Parfois jusqu’à l’absurde
Il nous en reste quelque chose. Nous répugnons parfois à user de manœuvres qui nous semblent déloyales. Manipuler l’adversaire, par exemple, technique reine de la stratégie chinoise, nous semble de ce côté-ci du monde un acte honteux.
Dans les conflits que j’examine avec les clients que je reçois, je constate souvent la volonté d’aller au face à face, y compris lorsque le rapport de force leur est défavorable, parfois jusqu’à l’absurde. Tout simplement, me disent-ils, parce « c’est dans leurs valeurs » ou parce que, me disent-ils encore, « je suis comme ça ». C’est tout le poids de la culture et de l’éducation qui vient ici pousser les personnes au face à face « à la loyale », y compris quand ça n’a aucun sens.

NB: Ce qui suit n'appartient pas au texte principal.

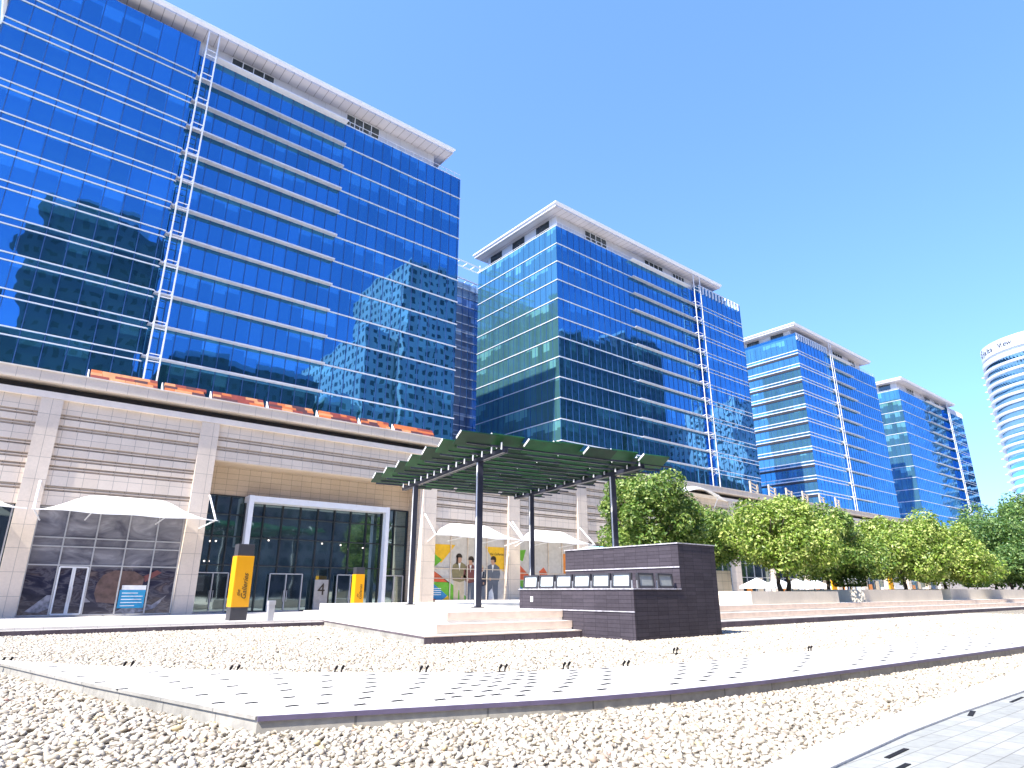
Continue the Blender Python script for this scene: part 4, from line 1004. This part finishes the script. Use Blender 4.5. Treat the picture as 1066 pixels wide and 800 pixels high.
tree(54.6, 25.6, .93, 5.1, 4.5, 3.6, M['leafB'], 'taller tree between the first and middle planters', 15000, .18, seed=13)
tree(65.5, 23.8, 1.7, 5.1, 5.0, 3.6, M['leafA'], 'broad bright tree on the middle planter', 17000, .19, seed=21)
tree(76.5, 24.0, 1.7, 4.9, 5.2, 3.5, M['leafA'], 'bright tree at the left end of the long planter', 15000, .20, seed=34)
tree(104, 27, .93, 6.0, 7.5, 4.9, M['leafC'], 'blue green tree behind the bright ones near the right edge', 18000, .26, seed=41)
tree(146, 31, .93, 9.5, 12, 8.6, M['leafC'], 'far tall green tree at the right edge', 17000, .42, seed=43)
tree(95.5, 23.2, 1.8, 4.4, 3.0, 2.4, M['leafC'], 'small low tree cut by the right edge', 7000, .22, seed=47)
def hedge(x, y, z, w_, h, label):
    t = empty('clipped_hedge', (x, y, z), label, 'hedge', 'clipped box hedges on stems')
    n = 4500; P = rng.uniform(-.5, .5, (n, 3)); ax = rng.integers(0, 3, n); P[np.arange(n), ax] = np.sign(P[np.arange(n), ax])*.5
    P = P*np.array([w_, w_, h])+np.array([x, y, z+1.15+h/2])+rng.normal(size=(n, 3))*.035
    nn = rng.normal(size=(n, 3)); nn /= np.linalg.norm(nn, axis=1)[:, None]; u = np.cross(nn, rng.normal(size=(n, 3))); u /= np.linalg.norm(u, axis=1)[:, None]; v = np.cross(nn, u); s = .07
    V = np.stack([P-u*s, P+v*s*.6, P+u*s, P-v*s*.6], 1).reshape(-1, 3)
    npmesh('crown', V, np.arange(4*n).reshape(n, 4), M['hedge'], np.repeat(rng.random(n), 4), False, t, (x, y, z))
    MB().tube((x, y, z+.6), (x, y, z+1.3), .06).build('trunk', M['bark'], t)
    MB().add([(x-.4, y-.4, z), (x+.4, y-.4, z), (x+.4, y+.4, z), (x-.4, y+.4, z), (x-.55, y-.55, z+.8), (x+.55, y-.55, z+.8), (x+.55, y+.55, z+.8), (x-.55, y+.55, z+.8)], [(0, 3, 2, 1), (4, 5, 6, 7), (0, 1, 5, 4), (1, 2, 6, 5), (2, 3, 7, 6), (3, 0, 4, 7)]).build('pot', M['coping'], t)
hedge(56.3, 24.6, .93, 1.9, 1.2, 'clipped square hedge in the gap between the two bright trees')
hedge(84.5, 23.6, 1.0, 1.9, 1.5, 'clipped square hedge near the right edge above the long planter')

# far white parasols and yellow/white shop stands glimpsed under the crowns
def parasol(x, y, z, label):
    t = empty('parasol', (x, y, z), label, 'parasol', 'white parasols seen under the tree crowns')
    n = 8; V = [(x, y, z+1.95)]; F = []
    for i in range(n): a = math.tau*i/n; V.append((x+1.7*math.cos(a), y+1.7*math.sin(a), z+1.18))
    for i in range(n): a = math.tau*i/n; V.append((x+1.7*math.cos(a), y+1.7*math.sin(a), z+.98))
    for i in range(n): j = (i+1) % n; F += [(0, 1+i, 1+j), (1+i, 9+i, 9+j, 1+j)]
    mb = MB(); mb.add(V, F); mb.build('canopy', M['fabric'], t); MB().tube((x, y, z), (x, y, z+1.9), .04).build('pole', M['alu'], t)
for i, x_ in enumerate((58.2, 62.0, 65.8, 69.6)):
    parasol(x_, 34, .93, 'small white parasol under the first bright tree, '+('leftmost', 'second from left', 'third from left', 'rightmost')[i]+' of four')
for i, (x_, y_) in enumerate(((67.5, 31), (81.5, 31))):
    o = empty('stand_banner', (x_, y_, .93), ('yellow banner stand glimpsed under the broad middle tree', 'yellow and white banner stand glimpsed further right')[i], 'banner', 'yellow banner stands under the trees')
    MB().box(x_-.5, x_+.5, y_, y_+.12, 1.2, 3.6).build('panel', M['yellow'], o); MB().box(x_-.6, x_+.6, y_-.3, y_+.4, .93, 1.19).build('base', M['dgrey'], o)
    if i: MB().box(x_+.7, x_+3.2, y_, y_+.12, 1.2, 3.3).build('panel', M['p_white'], o)
o = empty('white_gate', (77, 33, .93), 'white slatted gate glimpsed under the crowns', 'gate')
mb = MB()
for i in range(6): mb.box(74.5+i*.9, 74.72+i*.9, 33, 33.1, .93, 3.3)
mb.box(74.2, 79.6, 32.95, 32.99, 2.7, 2.9).box(74.2, 79.6, 32.95, 32.99, 3.2, 3.4); mb.build('slats', M['white_metal'], o)
o = empty('stone_kiosk', (33, 30, .93), 'pale stone kiosk wall just right of the black block', 'kiosk')
MB().box(41.5, 47.5, 30.0, 33, .93, 3.2).build('wall', M['stone'], o)
mb = MB(); mb.box(34.6, 35.0, 23.6, 23.9, .93, 1.7).box(35.4, 35.8, 23.6, 23.9, .93, 1.9).box(32.2, 33.6, 23.9, 24.3, .93, 1.75)
o2 = mb.build('utility_cabinet', M['white_metal']); rebase(o2, (34, 23.8, .93)); tag(o2, 'white utility cabinets beside the first planter', 'cabinet')

for o in bpy.data.objects:
    if '_o' in o: del o['_o']
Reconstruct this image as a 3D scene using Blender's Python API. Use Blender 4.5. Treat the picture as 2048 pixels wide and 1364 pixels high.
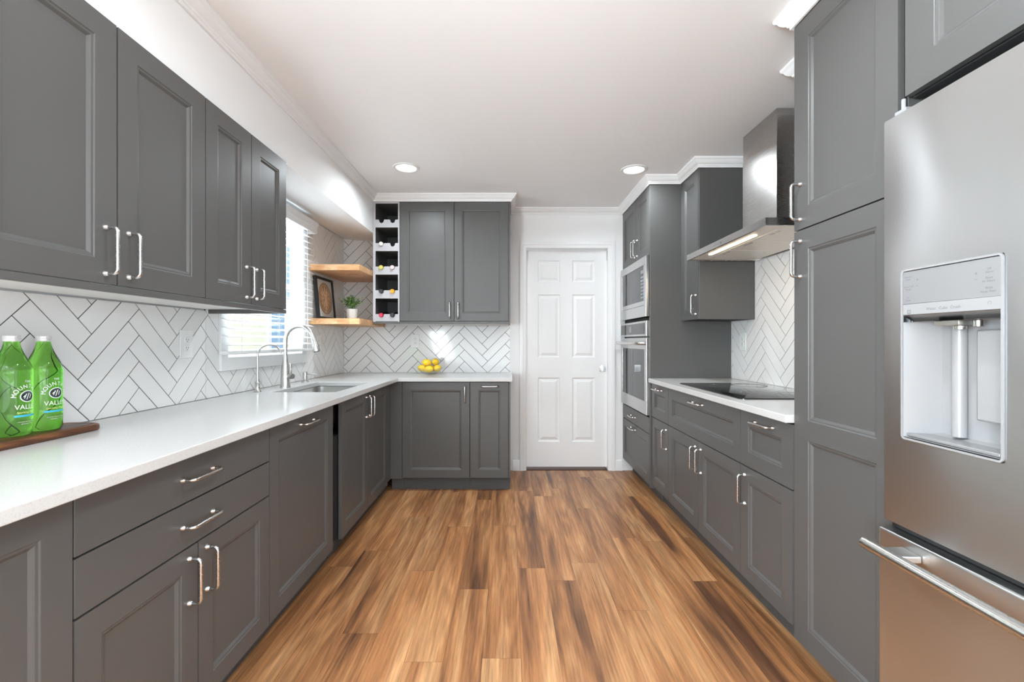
import bpy, bmesh, math, random
from mathutils import Vector, Matrix
R = math.radians
PI = math.pi
for o in list(bpy.data.objects):
    bpy.data.objects.remove(o, do_unlink=True)
C = bpy.context.scene.collection
SC = bpy.context.scene

# ------------------------------------------------------------------ camera, world, lights, exposure
cam_d = bpy.data.cameras.new('camera')
cam = bpy.data.objects.new('camera', cam_d)
C.objects.link(cam)
cam.location = (0, 0, 1.19)
cam.rotation_euler = (R(90), 0, 0)
cam_d.sensor_width = 36
cam_d.lens = 36 * 900 / 2048
cam_d.shift_x = (1024 - 1018) / 2048
cam_d.shift_y = 0.0
cam_d.clip_start = 0.02
SC.camera = cam
SC.view_settings.view_transform = 'Standard'
SC.view_settings.look = 'None'
SC.view_settings.gamma = 1
SC.view_settings.use_curve_mapping = False
SC.view_settings.exposure = 0.2
SC.cycles.max_bounces = 10
SC.cycles.diffuse_bounces = 6
SC.cycles.glossy_bounces = 5
SC.cycles.transmission_bounces = 10
SC.cycles.transparent_max_bounces = 16
SC.cycles.sample_clamp_indirect = 6
SC.cycles.caustics_refractive = False
SC.cycles.caustics_reflective = False

world = bpy.data.worlds.new('sky')
SC.world = world
world.use_nodes = True
wn = world.node_tree
bgn = wn.nodes['Background']
bgn.inputs['Color'].default_value = (0.93, 0.96, 1.0, 1)
bgn.inputs['Strength'].default_value = 1.25


XL0, XR0 = -1.517, 1.65


def area(name, loc, rot, sx, sy, power, col=(1, 1, 1), shape='RECTANGLE', spread=180):
    l = bpy.data.lights.new(name, 'AREA')
    l.shape = shape
    l.size = sx
    l.size_y = sy
    l.energy = power
    l.color = col
    l.spread = R(spread)
    o = bpy.data.objects.new(name, l)
    o.location = loc
    o.rotation_euler = rot
    C.objects.link(o)
    return o


# added fill lamps behind the camera, tilted upwards; daylight from the sink window
DAY = (0.84, 0.942, 1.0)
area('added_fill_rear', (0.0, -2.50, 1.10), (R(90 + 48), 0, 0), 2.5, 1.4, 40, DAY)
area('added_fill_left', (XL0 + 0.02, -1.25, 1.30), (0, R(-90 - 22), 0), 1.1, 1.7, 235, DAY)
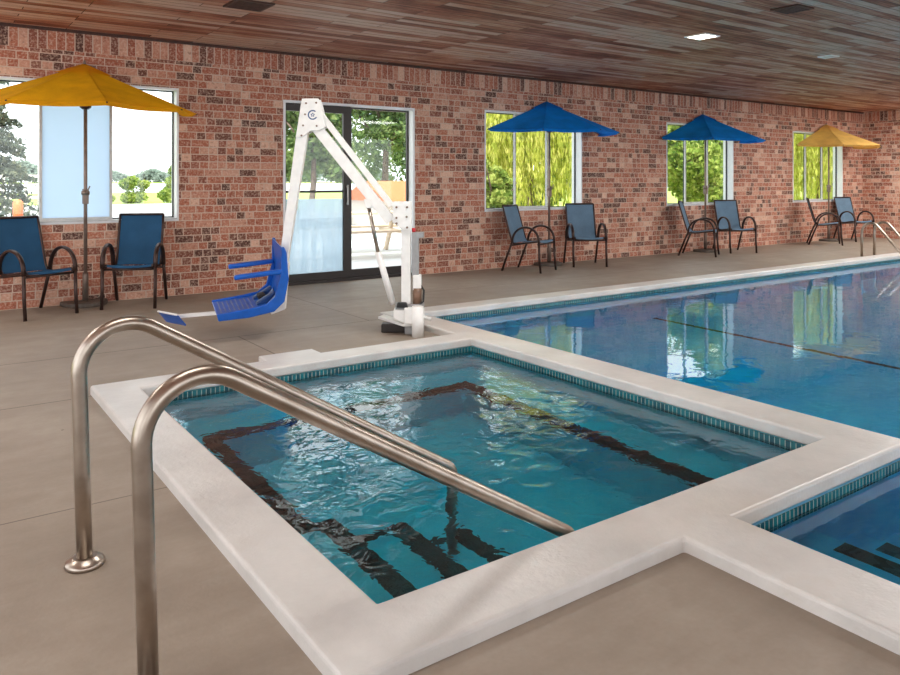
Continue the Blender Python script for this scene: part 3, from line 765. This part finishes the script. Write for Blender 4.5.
FR = Matrix.Translation((A(171, 0)[0], 0, 0)) @ Matrix.Rotation(R(52), 4, 'Z') @ Matrix.Translation((-A(171, 0)[0], 0, 0))
a, z = A(171, 320)
fp = MB().prism([(a - 0.035, z + 0.06), (a - 0.028, z + 0.062), (a + 0.05, z - 0.03), (a + 0.044, z - 0.038)], 1, -0.14, 0.14).build('footrest', M['liftblue'], lift, xf=FR)
MB().prism([(a - 0.04, z + 0.062), (a - 0.028, z + 0.068), (a - 0.026, z + 0.058), (a - 0.036, z + 0.054)], 1, -0.142, 0.142).build('footrest_edge', M['lift'], fp, xf=FR)

# ------------------------------------------------------------------ ceiling fittings
def ceil_lamp(x, y, sx, sy, mat, label, rz=0.0, grp=None):
    root = empty('ceiling_light', (x, y, ZC), rz); tag(root, label, 'ceiling light', grp)
    f = MB(); q = 0.02
    f.box(-sx, sx, -sy, -sy + q, -0.012, 0); f.box(-sx, sx, sy - q, sy, -0.012, 0); f.box(-sx, -sx + q, -sy + q, sy - q, -0.012, 0); f.box(sx - q, sx, -sy + q, sy - q, -0.012, 0)
    f.build('trim_ring', M['white'], root)
    MB().box(-sx + q, sx - q, -sy + q, sy - q, -0.006, 0.0).build('lens', mat, root)
ceil_lamp(6.79, 4.98, 0.13, 0.13, M['lamp'], 'lit square recessed light in the wood plank ceiling')
ceil_lamp(9.15, 4.89, 0.09, 0.09, M['off'], 'small unlit recessed light in the ceiling, right of the lit one')
def vent(x, y, sx, sy, label):
    root = empty('ceiling_vent', (x, y, ZC)); tag(root, label, 'vent')
    f = MB(); q = 0.025
    f.box(-sx, sx, -sy, -sy + q, -0.014, 0); f.box(-sx, sx, sy - q, sy, -0.014, 0); f.box(-sx, -sx + q, -sy + q, sy - q, -0.014, 0); f.box(sx - q, sx, -sy + q, sy - q, -0.014, 0)
    f.build('frame', M['vent'], root)
    MB().box(-sx + q, sx - q, -sy + q, sy - q, -0.003, 0.0).build('backing', M['vent'], root)
    sl = MB(); n = 7
    for k in range(n):
        y0 = -sy + q + (2 * sy - 2 * q) * (k + 0.2) / n
        sl.box(-sx + q, sx - q, y0, y0 + 0.02, -0.011, -0.004)
    sl.build('grille', M['vent'], root)
vent(2.37, 6.36, 0.17, 0.17, 'dark brown square vent in the ceiling near the top left')
vent(6.35, 3.72, 0.13, 0.13, 'dark brown square vent in the ceiling at the upper right')

def area(x, y, z, sx, sy, power, col=(1, 0.96, 0.9), rot=(0, 0, 0)):
    l = bpy.data.lights.new('lamp_and_fill', 'AREA'); l.shape = 'RECTANGLE'; l.size = sx; l.size_y = sy; l.energy = power; l.color = col
    o = bpy.data.objects.new('lamp_and_fill', l); C.objects.link(o); o.location = (x, y, z); o.rotation_euler = rot
    return o
LP = [(-1.3, 4.6), (-0.9, 7.2), (3.2, 4.3), (0.6, 2.2), (6.2, 2.4), (5.0, -1.2), (9.6, 3.5), (9.6, 0.2), (12.8, 4.8), (13.2, 1.0), (15.9, 6.1), (15.8, 2.6)]  # unseen panels and area lights added to brighten the room
LW = [18, 22, 32, 10, 38, 16, 70, 26, 84, 30, 86, 38]
for k, (x, y) in enumerate(LP):
    ceil_lamp(x, y, 0.62, 0.32, M['panel'], 'flat rectangular fill light panel added out of view to brighten the room', 0, 'added fill light panels out of view')
    area(x, y, ZC - 0.03, 1.2, 0.6, LW[k], (1, 0.98, 0.95))
area(6.79, 4.98, ZC - 0.02, 0.22, 0.22, 14)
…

Je soupçonne même que cet héritage culturel nous pousse parfois jusqu’à la colère dans des situations qui ne le méritent pas. Comme si la gloire d’Achille retentissait jusqu’à nous et nous faisait préférer, inconsciemment, une défaite glorieuse à une confrontation plus paisible.
Regardons au fond que le combat ritualisé — qui devient à l’extrême un affrontement sportif — permet le règlement de différends de manière plus encadrée, avec moins de pertes, mais exclut toute ruse pour s’en remettre à la force seule (dans le sport, on parlerait sinon de « triche »). À l’inverse, dans des situations inextricables, dans des situations où un cadre commun ne peut être établi, où nous ne pouvons au fond pas compter sur la coopération de l’adversaire, la ruse s’impose. La ruse, qui est l’intelligence de la situation, la capacité à tirer parti de ce que celle-ci a de singulier dans l’instant ; la ruse, seule ressource dans des combats inégaux, comme David contre Goliath, comme tant de personnages pourtant sympathiques des histoires de notre enfance comme le petit tailleur, mais dont nous nous refusons parfois à user.
L’expérience montre pourtant que tous les combats, dans tous les temps, ont été un mélange de force et de ruse.